* THE TASK *
Leave out all pictures and return, exactly as written, the lines from the line containing "Reconstruct this image" to the line containing "TUBE_STRENGTH = 118.0", both ends kept.

* TASK INPUT *
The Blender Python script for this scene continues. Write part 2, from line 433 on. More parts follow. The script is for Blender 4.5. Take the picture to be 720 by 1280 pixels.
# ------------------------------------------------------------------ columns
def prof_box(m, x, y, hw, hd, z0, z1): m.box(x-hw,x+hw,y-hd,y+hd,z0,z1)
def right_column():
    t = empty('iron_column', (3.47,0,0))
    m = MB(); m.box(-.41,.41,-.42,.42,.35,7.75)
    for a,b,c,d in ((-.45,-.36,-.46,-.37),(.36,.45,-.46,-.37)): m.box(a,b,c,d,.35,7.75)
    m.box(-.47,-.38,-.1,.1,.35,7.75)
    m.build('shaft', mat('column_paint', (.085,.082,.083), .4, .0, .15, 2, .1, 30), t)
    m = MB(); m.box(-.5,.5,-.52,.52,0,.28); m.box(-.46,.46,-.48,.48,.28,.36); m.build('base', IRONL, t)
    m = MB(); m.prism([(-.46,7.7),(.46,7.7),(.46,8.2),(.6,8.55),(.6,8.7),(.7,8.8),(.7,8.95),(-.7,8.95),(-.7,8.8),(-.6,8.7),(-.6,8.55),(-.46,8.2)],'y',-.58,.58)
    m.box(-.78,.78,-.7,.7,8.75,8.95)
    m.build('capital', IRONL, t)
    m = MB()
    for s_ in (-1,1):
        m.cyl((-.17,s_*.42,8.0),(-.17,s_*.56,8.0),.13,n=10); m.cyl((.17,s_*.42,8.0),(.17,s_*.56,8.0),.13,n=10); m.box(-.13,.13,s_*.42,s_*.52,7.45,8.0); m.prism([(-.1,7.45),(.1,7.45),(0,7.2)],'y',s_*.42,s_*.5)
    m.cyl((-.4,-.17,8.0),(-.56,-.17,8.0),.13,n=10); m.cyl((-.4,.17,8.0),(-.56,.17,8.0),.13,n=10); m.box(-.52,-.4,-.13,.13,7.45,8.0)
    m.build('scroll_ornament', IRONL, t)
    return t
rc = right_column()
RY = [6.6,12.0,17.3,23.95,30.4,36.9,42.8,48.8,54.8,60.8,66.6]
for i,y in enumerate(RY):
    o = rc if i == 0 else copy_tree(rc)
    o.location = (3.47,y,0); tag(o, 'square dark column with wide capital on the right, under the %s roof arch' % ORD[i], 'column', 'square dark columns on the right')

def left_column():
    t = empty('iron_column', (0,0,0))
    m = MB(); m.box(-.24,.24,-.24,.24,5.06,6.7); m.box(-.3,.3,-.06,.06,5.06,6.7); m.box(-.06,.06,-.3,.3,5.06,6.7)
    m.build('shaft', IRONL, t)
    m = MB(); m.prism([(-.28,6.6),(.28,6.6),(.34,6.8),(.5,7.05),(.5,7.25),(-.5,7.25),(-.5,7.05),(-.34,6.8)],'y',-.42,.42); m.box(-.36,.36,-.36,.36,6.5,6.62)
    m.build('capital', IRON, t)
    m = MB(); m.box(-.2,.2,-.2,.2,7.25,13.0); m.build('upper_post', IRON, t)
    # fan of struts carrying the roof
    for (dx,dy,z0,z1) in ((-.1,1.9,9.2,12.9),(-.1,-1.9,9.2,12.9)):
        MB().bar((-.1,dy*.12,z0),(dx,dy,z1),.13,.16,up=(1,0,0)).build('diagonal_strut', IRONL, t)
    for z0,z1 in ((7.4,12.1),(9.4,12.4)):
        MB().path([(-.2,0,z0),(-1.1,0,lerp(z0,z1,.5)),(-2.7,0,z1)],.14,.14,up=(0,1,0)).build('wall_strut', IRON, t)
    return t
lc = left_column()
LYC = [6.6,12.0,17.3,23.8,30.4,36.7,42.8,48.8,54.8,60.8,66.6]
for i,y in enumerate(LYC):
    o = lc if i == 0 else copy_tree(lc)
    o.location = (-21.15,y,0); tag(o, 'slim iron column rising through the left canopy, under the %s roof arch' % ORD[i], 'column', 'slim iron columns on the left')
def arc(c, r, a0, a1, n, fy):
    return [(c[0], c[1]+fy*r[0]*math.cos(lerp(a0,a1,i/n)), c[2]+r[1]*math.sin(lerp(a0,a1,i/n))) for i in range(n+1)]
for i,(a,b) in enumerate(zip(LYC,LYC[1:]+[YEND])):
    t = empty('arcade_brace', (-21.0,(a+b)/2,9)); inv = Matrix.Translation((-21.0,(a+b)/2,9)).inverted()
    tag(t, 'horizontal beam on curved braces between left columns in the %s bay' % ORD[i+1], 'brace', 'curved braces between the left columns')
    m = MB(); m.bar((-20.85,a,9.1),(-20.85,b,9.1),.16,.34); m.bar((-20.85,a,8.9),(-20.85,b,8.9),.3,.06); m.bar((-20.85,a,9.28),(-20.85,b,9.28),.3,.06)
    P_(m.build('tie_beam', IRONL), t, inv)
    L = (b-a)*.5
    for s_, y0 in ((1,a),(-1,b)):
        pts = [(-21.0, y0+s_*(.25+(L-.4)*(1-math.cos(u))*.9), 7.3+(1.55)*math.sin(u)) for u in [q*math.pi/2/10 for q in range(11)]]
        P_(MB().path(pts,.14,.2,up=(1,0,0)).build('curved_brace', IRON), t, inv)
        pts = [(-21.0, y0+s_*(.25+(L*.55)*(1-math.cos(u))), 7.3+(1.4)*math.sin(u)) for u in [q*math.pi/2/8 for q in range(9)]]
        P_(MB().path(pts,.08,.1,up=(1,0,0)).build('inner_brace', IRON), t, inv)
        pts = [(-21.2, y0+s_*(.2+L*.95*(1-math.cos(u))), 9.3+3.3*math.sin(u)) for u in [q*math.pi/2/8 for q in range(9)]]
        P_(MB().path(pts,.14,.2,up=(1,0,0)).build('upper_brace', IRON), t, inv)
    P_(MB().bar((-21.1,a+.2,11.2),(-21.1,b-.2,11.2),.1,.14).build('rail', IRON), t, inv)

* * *

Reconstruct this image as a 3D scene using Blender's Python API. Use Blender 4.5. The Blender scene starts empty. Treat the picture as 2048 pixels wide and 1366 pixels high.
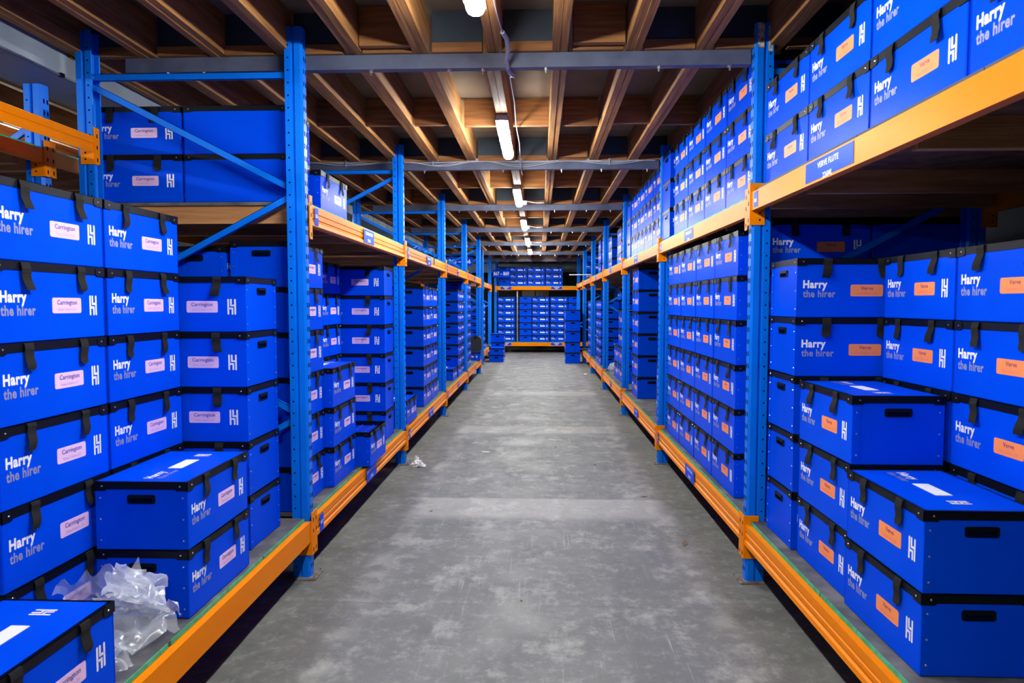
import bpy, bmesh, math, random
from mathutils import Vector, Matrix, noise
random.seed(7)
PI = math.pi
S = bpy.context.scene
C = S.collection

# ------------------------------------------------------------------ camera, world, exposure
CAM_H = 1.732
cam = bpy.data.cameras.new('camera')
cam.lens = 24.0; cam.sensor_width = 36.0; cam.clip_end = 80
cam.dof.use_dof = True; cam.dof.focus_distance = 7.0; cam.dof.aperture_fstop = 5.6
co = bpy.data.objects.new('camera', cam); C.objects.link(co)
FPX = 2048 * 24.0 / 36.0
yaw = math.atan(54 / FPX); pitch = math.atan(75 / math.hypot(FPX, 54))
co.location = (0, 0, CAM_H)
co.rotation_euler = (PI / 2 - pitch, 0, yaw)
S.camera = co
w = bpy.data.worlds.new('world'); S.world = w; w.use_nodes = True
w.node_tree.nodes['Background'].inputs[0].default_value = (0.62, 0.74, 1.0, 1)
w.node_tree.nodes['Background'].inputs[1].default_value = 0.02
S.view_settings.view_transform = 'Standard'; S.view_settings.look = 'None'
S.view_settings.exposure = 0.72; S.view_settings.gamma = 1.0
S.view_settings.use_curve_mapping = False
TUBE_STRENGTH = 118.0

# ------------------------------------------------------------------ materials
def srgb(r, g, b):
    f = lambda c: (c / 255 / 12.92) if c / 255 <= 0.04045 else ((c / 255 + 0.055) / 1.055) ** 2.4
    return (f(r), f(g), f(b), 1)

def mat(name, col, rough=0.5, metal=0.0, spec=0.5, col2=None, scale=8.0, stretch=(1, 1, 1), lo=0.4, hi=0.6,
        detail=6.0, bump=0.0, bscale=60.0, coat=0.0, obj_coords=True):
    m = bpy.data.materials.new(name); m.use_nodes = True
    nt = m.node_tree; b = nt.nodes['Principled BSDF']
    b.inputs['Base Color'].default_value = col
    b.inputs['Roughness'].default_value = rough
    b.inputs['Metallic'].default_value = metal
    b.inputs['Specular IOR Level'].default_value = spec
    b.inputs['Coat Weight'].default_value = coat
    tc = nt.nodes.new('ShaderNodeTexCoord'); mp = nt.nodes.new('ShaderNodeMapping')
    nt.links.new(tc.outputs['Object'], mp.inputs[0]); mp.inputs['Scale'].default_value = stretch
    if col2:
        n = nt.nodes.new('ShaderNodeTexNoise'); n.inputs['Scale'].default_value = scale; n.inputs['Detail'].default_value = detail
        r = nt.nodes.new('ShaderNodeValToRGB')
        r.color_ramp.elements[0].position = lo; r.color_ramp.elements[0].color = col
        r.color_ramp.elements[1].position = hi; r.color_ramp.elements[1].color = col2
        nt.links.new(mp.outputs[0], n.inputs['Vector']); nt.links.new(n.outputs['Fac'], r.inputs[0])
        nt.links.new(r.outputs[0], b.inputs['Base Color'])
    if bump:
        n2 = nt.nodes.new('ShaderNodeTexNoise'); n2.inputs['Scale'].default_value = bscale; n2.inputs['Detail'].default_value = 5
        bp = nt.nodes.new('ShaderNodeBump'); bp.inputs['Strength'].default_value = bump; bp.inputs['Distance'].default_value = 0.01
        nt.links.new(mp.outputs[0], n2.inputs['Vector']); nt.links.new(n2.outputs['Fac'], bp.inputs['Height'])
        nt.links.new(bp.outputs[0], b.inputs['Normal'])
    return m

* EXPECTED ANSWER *
Reconstruct this image as a 3D scene using Blender's Python API. Use Blender 4.5. The Blender scene starts empty. Treat the picture as 2048 pixels wide and 1366 pixels high.
import bpy, bmesh, math, random
from mathutils import Vector, Matrix, noise
random.seed(7)
PI = math.pi
S = bpy.context.scene
C = S.collection

# ------------------------------------------------------------------ camera, world, exposure
CAM_H = 1.732
cam = bpy.data.cameras.new('camera')
cam.lens = 24.0; cam.sensor_width = 36.0; cam.clip_end = 80
cam.dof.use_dof = True; cam.dof.focus_distance = 7.0; cam.dof.aperture_fstop = 5.6
co = bpy.data.objects.new('camera', cam); C.objects.link(co)
FPX = 2048 * 24.0 / 36.0
yaw = math.atan(54 / FPX); pitch = math.atan(75 / math.hypot(FPX, 54))
co.location = (0, 0, CAM_H)
co.rotation_euler = (PI / 2 - pitch, 0, yaw)
S.camera = co
w = bpy.data.worlds.new('world'); S.world = w; w.use_nodes = True
w.node_tree.nodes['Background'].inputs[0].default_value = (0.62, 0.74, 1.0, 1)
w.node_tree.nodes['Background'].inputs[1].default_value = 0.02
S.view_settings.view_transform = 'Standard'; S.view_settings.look = 'None'
S.view_settings.exposure = 0.72; S.view_settings.gamma = 1.0
S.view_settings.use_curve_mapping = False
TUBE_STRENGTH = 118.0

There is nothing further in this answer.